▸ To be done
Output all entries verbatim. Skip pictures.

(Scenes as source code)
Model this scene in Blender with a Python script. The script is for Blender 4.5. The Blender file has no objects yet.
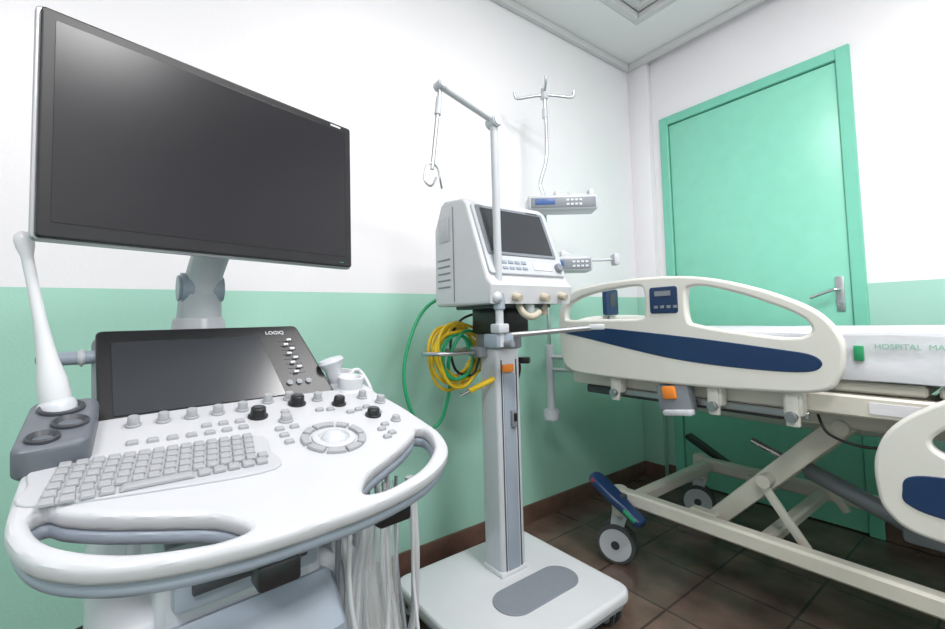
import bpy, bmesh, math, random
from mathutils import Matrix, Vector
from mathutils import noise as mn
random.seed(4)
R=math.radians
scene=bpy.context.scene
COL=scene.collection
scene.view_settings.view_transform='Standard'

# ------------------------------------------------------------ materials
def mat(name,col,rough=.45,metal=0,noise=0,bump=0,scale=30,spec=.5,trans=0,alpha=1,emit=None,coat=0):
    m=bpy.data.materials.new(name); m.use_nodes=True
    nt=m.node_tree; b=nt.nodes['Principled BSDF']
    c=(*col,1)
    b.inputs['Base Color'].default_value=c
    b.inputs['Roughness'].default_value=rough
    b.inputs['Metallic'].default_value=metal
    b.inputs['Specular IOR Level'].default_value=spec
    b.inputs['Transmission Weight'].default_value=trans
    b.inputs['Alpha'].default_value=alpha
    b.inputs['Coat Weight'].default_value=coat
    if emit:
        b.inputs['Emission Color'].default_value=(*emit[0],1)
        b.inputs['Emission Strength'].default_value=emit[1]
    if noise or bump:
        tc=nt.nodes.new('ShaderNodeTexCoord')
        n=nt.nodes.new('ShaderNodeTexNoise'); n.inputs['Scale'].default_value=scale; n.inputs['Detail'].default_value=4
        nt.links.new(tc.outputs['Object'],n.inputs['Vector'])
        if noise:
            r=nt.nodes.new('ShaderNodeValToRGB')
            r.color_ramp.elements[0].position=.3; r.color_ramp.elements[1].position=.7
            r.color_ramp.elements[0].color=tuple(max(0,x*(1-noise)) for x in col)+(1,)
            r.color_ramp.elements[1].color=tuple(min(1,x*(1+noise)) for x in col)+(1,)
            nt.links.new(n.outputs['Fac'],r.inputs['Fac']); nt.links.new(r.outputs['Color'],b.inputs['Base Color'])
        if bump:
            bp=nt.nodes.new('ShaderNodeBump'); bp.inputs['Strength'].default_value=bump; bp.inputs['Distance'].default_value=.01
            nt.links.new(n.outputs['Fac'],bp.inputs['Height']); nt.links.new(bp.outputs['Normal'],b.inputs['Normal'])
    return m

def wall_mat():
    m=bpy.data.materials.new('two_tone_wall_paint'); m.use_nodes=True
    nt=m.node_tree; b=nt.nodes['Principled BSDF']
    g=nt.nodes.new('ShaderNodeNewGeometry'); s=nt.nodes.new('ShaderNodeSeparateXYZ')
    nt.links.new(g.outputs['Position'],s.inputs[0])
    gt=nt.nodes.new('ShaderNodeMath'); gt.operation='GREATER_THAN'; gt.inputs[1].default_value=1.172
    nt.links.new(s.outputs['Z'],gt.inputs[0])
    mx=nt.nodes.new('ShaderNodeMix'); mx.data_type='RGBA'
    mx.inputs['A'].default_value=(.41,.70,.59,1); mx.inputs['B'].default_value=(.89,.865,.895,1)
    nt.links.new(gt.outputs[0],mx.inputs['Factor'])
    n=nt.nodes.new('ShaderNodeTexNoise'); n.inputs['Scale'].default_value=120; n.inputs['Detail'].default_value=3
    nt.links.new(g.outputs['Position'],n.inputs['Vector'])
    n2=nt.nodes.new('ShaderNodeTexNoise'); n2.inputs['Scale'].default_value=2.5
    nt.links.new(g.outputs['Position'],n2.inputs['Vector'])
    mr=nt.nodes.new('ShaderNodeMapRange'); mr.inputs['To Min'].default_value=.96; mr.inputs['To Max'].default_value=1.03
    nt.links.new(n2.outputs['Fac'],mr.inputs['Value'])
    mul=nt.nodes.new('ShaderNodeVectorMath'); mul.operation='SCALE'
    nt.links.new(mx.outputs['Result'],mul.inputs[0]); nt.links.new(mr.outputs['Result'],mul.inputs['Scale'])
    nt.links.new(mul.outputs[0],b.inputs['Base Color'])
    bp=nt.nodes.new('ShaderNodeBump'); bp.inputs['Strength'].default_value=.12; bp.inputs['Distance'].default_value=.004
    nt.links.new(n.outputs['Fac'],bp.inputs['Height']); nt.links.new(bp.outputs['Normal'],b.inputs['Normal'])
    b.inputs['Roughness'].default_value=.34
    return m

def floor_mat():
    m=bpy.data.materials.new('brown_slate_tiles'); m.use_nodes=True
    nt=m.node_tree; b=nt.nodes['Principled BSDF']
    g=nt.nodes.new('ShaderNodeNewGeometry')
    br=nt.nodes.new('ShaderNodeTexBrick'); br.offset=0
    br.inputs['Scale'].default_value=1; br.inputs['Brick Width'].default_value=.3; br.inputs['Row Height'].default_value=.3
    br.inputs['Mortar Size'].default_value=.005
    br.inputs['Color1'].default_value=(.125,.083,.065,1); br.inputs['Color2'].default_value=(.095,.064,.052,1)
    br.inputs['Mortar'].default_value=(.045,.034,.03,1)
    nt.links.new(g.outputs['Position'],br.inputs['Vector'])
    n=nt.nodes.new('ShaderNodeTexNoise'); n.inputs['Scale'].default_value=7; n.inputs['Detail'].default_value=7
    nt.links.new(g.outputs['Position'],n.inputs['Vector'])
    mr=nt.nodes.new('ShaderNodeMapRange'); mr.inputs['From Min'].default_value=.25; mr.inputs['From Max'].default_value=.75
    mr.inputs['To Min'].default_value=.65; mr.inputs['To Max'].default_value=1.5
    nt.links.new(n.outputs['Fac'],mr.inputs['Value'])
    mul=nt.nodes.new('ShaderNodeVectorMath'); mul.operation='SCALE'
    nt.links.new(br.outputs['Color'],mul.inputs[0]); nt.links.new(mr.outputs['Result'],mul.inputs['Scale'])
    nt.links.new(mul.outputs[0],b.inputs['Base Color'])
    b.inputs['Roughness'].default_value=.18
    bp=nt.nodes.new('ShaderNodeBump'); bp.inputs['Strength'].default_value=.10; bp.inputs['Distance'].default_value=.01
    nt.links.new(n.outputs['Fac'],bp.inputs['Height']); nt.links.new(bp.outputs['Normal'],b.inputs['Normal'])
    return m

WALL=wall_mat(); FLOOR=floor_mat()
CEIL=mat('ceiling_paint',(.84,.835,.84),.7,bump=.05,scale=80)
CORN=mat('cornice_plaster',(.66,.65,.66),.6,bump=.05,scale=60)
BASEB=mat('baseboard_tile',(.15,.085,.065),.35,noise=.3,scale=9)
DOORM=mat('door_mint_enamel',(.26,.68,.52),.33,noise=.03,bump=.03,scale=12)
DOORF=mat('door_frame_enamel',(.20,.60,.45),.35,noise=.03,scale=12)
DOORK=mat('door_edge_shadow_tone',(.05,.2,.15),.6)  # darkened mint, shade of the door gap put into the colour
CHROME=mat('chrome',(.65,.66,.68),.18,1)
STEEL=mat('brushed_steel',(.50,.51,.53),.35,1)
WHITE=mat('medical_white_plastic',(.64,.65,.68),.28,noise=.02,scale=8)
PANELW=mat('console_white_plastic',(.53,.54,.57),.34,noise=.02,scale=8)
WHITE2=mat('offwhite_casing',(.54,.56,.60),.32,noise=.02,scale=8)
BLUEGREY=mat('bluegrey_casing',(.31,.36,.43),.36,noise=.04,scale=6)
GREY=mat('grey_plastic',(.22,.24,.27),.42,noise=.04,scale=10)
TRAY=mat('holder_grey_plastic',(.13,.145,.17),.42,noise=.04,scale=10)
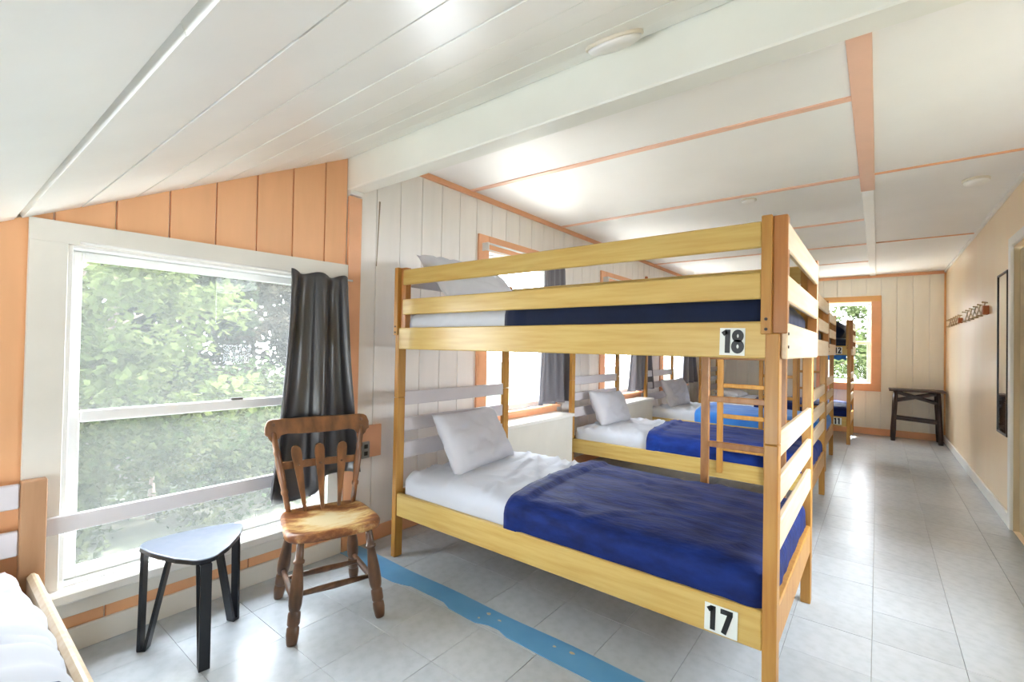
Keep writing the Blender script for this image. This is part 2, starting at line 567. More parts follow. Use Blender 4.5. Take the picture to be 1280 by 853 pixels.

▸ Correct result
Model this scene in Blender with a Python script. The script is for Blender 4.5. The Blender file has no objects yet.
import bpy, bmesh, math, random
from mathutils import Matrix, Vector
from mathutils import noise as mn
random.seed(4)
R=math.radians
scene=bpy.context.scene
COL=scene.collection
scene.view_settings.view_transform='Standard'

# ------------------------------------------------------------ materials
def mat(name,col,rough=.45,metal=0,noise=0,bump=0,scale=30,spec=.5,trans=0,alpha=1,emit=None,coat=0):
    m=bpy.data.materials.new(name); m.use_nodes=True
    nt=m.node_tree; b=nt.nodes['Principled BSDF']
    c=(*col,1)
    b.inputs['Base Color'].default_value=c
    b.inputs['Roughness'].default_value=rough
    b.inputs['Metallic'].default_value=metal
    b.inputs['Specular IOR Level'].default_value=spec
    b.inputs['Transmission Weight'].default_value=trans
    b.inputs['Alpha'].default_value=alpha
    b.inputs['Coat Weight'].default_value=coat
    if emit:
        b.inputs['Emission Color'].default_value=(*emit[0],1)
        b.inputs['Emission Strength'].default_value=emit[1]
    if noise or bump:
        tc=nt.nodes.new('ShaderNodeTexCoord')
        n=nt.nodes.new('ShaderNodeTexNoise'); n.inputs['Scale'].default_value=scale; n.inputs['Detail'].default_value=4
        nt.links.new(tc.outputs['Object'],n.inputs['Vector'])
        if noise:
            r=nt.nodes.new('ShaderNodeValToRGB')
            r.color_ramp.elements[0].position=.3; r.color_ramp.elements[1].position=.7
            r.color_ramp.elements[0].color=tuple(max(0,x*(1-noise)) for x in col)+(1,)
            r.color_ramp.elements[1].color=tuple(min(1,x*(1+noise)) for x in col)+(1,)
            nt.links.new(n.outputs['Fac'],r.inputs['Fac']); nt.links.new(r.outputs['Color'],b.inputs['Base Color'])
        if bump:
            bp=nt.nodes.new('ShaderNodeBump'); bp.inputs['Strength'].default_value=bump; bp.inputs['Distance'].default_value=.01
            nt.links.new(n.outputs['Fac'],bp.inputs['Height']); nt.links.new(bp.outputs['Normal'],b.inputs['Normal'])
    return m

def wall_mat():
    m=bpy.data.materials.new('two_tone_wall_paint'); m.use_nodes=True
    nt=m.node_tree; b=nt.nodes['Principled BSDF']
    g=nt.nodes.new('ShaderNodeNewGeometry'); s=nt.nodes.new('ShaderNodeSeparateXYZ')
    nt.links.new(g.outputs['Position'],s.inputs[0])
    gt=nt.nodes.new('ShaderNodeMath'); gt.operation='GREATER_THAN'; gt.inputs[1].default_value=1.172
    nt.links.new(s.outputs['Z'],gt.inputs[0])
    mx=nt.nodes.new('ShaderNodeMix'); mx.data_type='RGBA'
    mx.inputs['A'].default_value=(.41,.70,.59,1); mx.inputs['B'].default_value=(.89,.865,.895,1)
    nt.links.new(gt.outputs[0],mx.inputs['Factor'])
    n=nt.nodes.new('ShaderNodeTexNoise'); n.inputs['Scale'].default_value=120; n.inputs['Detail'].default_value=3
    nt.links.new(g.outputs['Position'],n.inputs['Vector'])
    n2=nt.nodes.new('ShaderNodeTexNoise'); n2.inputs['Scale'].default_value=2.5
    nt.links.new(g.outputs['Position'],n2.inputs['Vector'])
    mr=nt.nodes.new('ShaderNodeMapRange'); mr.inputs['To Min'].default_value=.96; mr.inputs['To Max'].default_value=1.03
    nt.links.new(n2.outputs['Fac'],mr.inputs['Value'])
    mul=nt.nodes.new('ShaderNodeVectorMath'); mul.operation='SCALE'
    nt.links.new(mx.outputs['Result'],mul.inputs[0]); nt.links.new(mr.outputs['Result'],mul.inputs['Scale'])
    nt.links.new(mul.outputs[0],b.inputs['Base Color'])
    bp=nt.nodes.new('ShaderNodeBump'); bp.inputs['Strength'].default_value=.12; bp.inputs['Distance'].default_value=.004
    nt.links.new(n.outputs['Fac'],bp.inputs['Height']); nt.links.new(bp.outputs['Normal'],b.inputs['Normal'])
    b.inputs['Roughness'].default_value=.34
    return m

def floor_mat():
    m=bpy.data.materials.new('brown_slate_tiles'); m.use_nodes=True
    nt=m.node_tree; b=nt.nodes['Principled BSDF']
    g=nt.nodes.new('ShaderNodeNewGeometry')
    br=nt.nodes.new('ShaderNodeTexBrick'); br.offset=0
    br.inputs['Scale'].default_value=1; br.inputs['Brick Width'].default_value=.3; br.inputs['Row Height'].default_value=.3
    br.inputs['Mortar Size'].default_value=.005
    br.inputs['Color1'].default_value=(.125,.083,.065,1); br.inputs['Color2'].default_value=(.095,.064,.052,1)
    br.inputs['Mortar'].default_value=(.045,.034,.03,1)
    nt.links.new(g.outputs['Position'],br.inputs['Vector'])
    n=nt.nodes.new('ShaderNodeTexNoise'); n.inputs['Scale'].default_value=7; n.inputs['Detail'].default_value=7
    nt.links.new(g.outputs['Position'],n.inputs['Vector'])
    mr=nt.nodes.new('ShaderNodeMapRange'); mr.inputs['From Min'].default_value=.25; mr.inputs['From Max'].default_value=.75
    mr.inputs['To Min'].default_value=.65; mr.inputs['To Max'].default_value=1.5
    nt.links.new(n.outputs['Fac'],mr.inputs['Value'])
    mul=nt.nodes.new('ShaderNodeVectorMath'); mul.operation='SCALE'
    nt.links.new(br.outputs['Color'],mul.inputs[0]); nt.links.new(mr.outputs['Result'],mul.inputs['Scale'])
    nt.links.new(mul.outputs[0],b.inputs['Base Color'])
    b.inputs['Roughness'].default_value=.18
    bp=nt.nodes.new('ShaderNodeBump'); bp.inputs['Strength'].default_value=.10; bp.inputs['Distance'].default_value=.01
    nt.links.new(n.outputs['Fac'],bp.inputs['Height']); nt.links.new(bp.outputs['Normal'],b.inputs['Normal'])
    return m

WALL=wall_mat(); FLOOR=floor_mat()
CEIL=mat('ceiling_paint',(.84,.835,.84),.7,bump=.05,scale=80)
CORN=mat('cornice_plaster',(.66,.65,.66),.6,bump=.05,scale=60)
BASEB=mat('baseboard_tile',(.15,.085,.065),.35,noise=.3,scale=9)
DOORM=mat('door_mint_enamel',(.26,.68,.52),.33,noise=.03,bump=.03,scale=12)
DOORF=mat('door_frame_enamel',(.20,.60,.45),.35,noise=.03,scale=12)
DOORK=mat('door_edge_shadow_tone',(.05,.2,.15),.6)  # darkened mint, shade of the door gap put into the colour
CHROME=mat('chrome',(.65,.66,.68),.18,1)
STEEL=mat('brushed_steel',(.50,.51,.53),.35,1)
WHITE=mat('medical_white_plastic',(.64,.65,.68),.28,noise=.02,scale=8)
PANELW=mat('console_white_plastic',(.53,.54,.57),.34,noise=.02,scale=8)
WHITE2=mat('offwhite_casing',(.54,.56,.60),.32,noise=.02,scale=8)
BLUEGREY=mat('bluegrey_casing',(.31,.36,.43),.36,noise=.04,scale=6)
GREY=mat('grey_plastic',(.22,.24,.27),.42,noise=.04,scale=10)
TRAY=mat('holder_grey_plastic',(.13,.145,.17),.42,noise=.04,scale=10)
Keep writing the Blender script for this image. This is part 2, starting at line 567. More parts follow. Use Blender 4.5. Take the picture to be 1280 by 853 pixels.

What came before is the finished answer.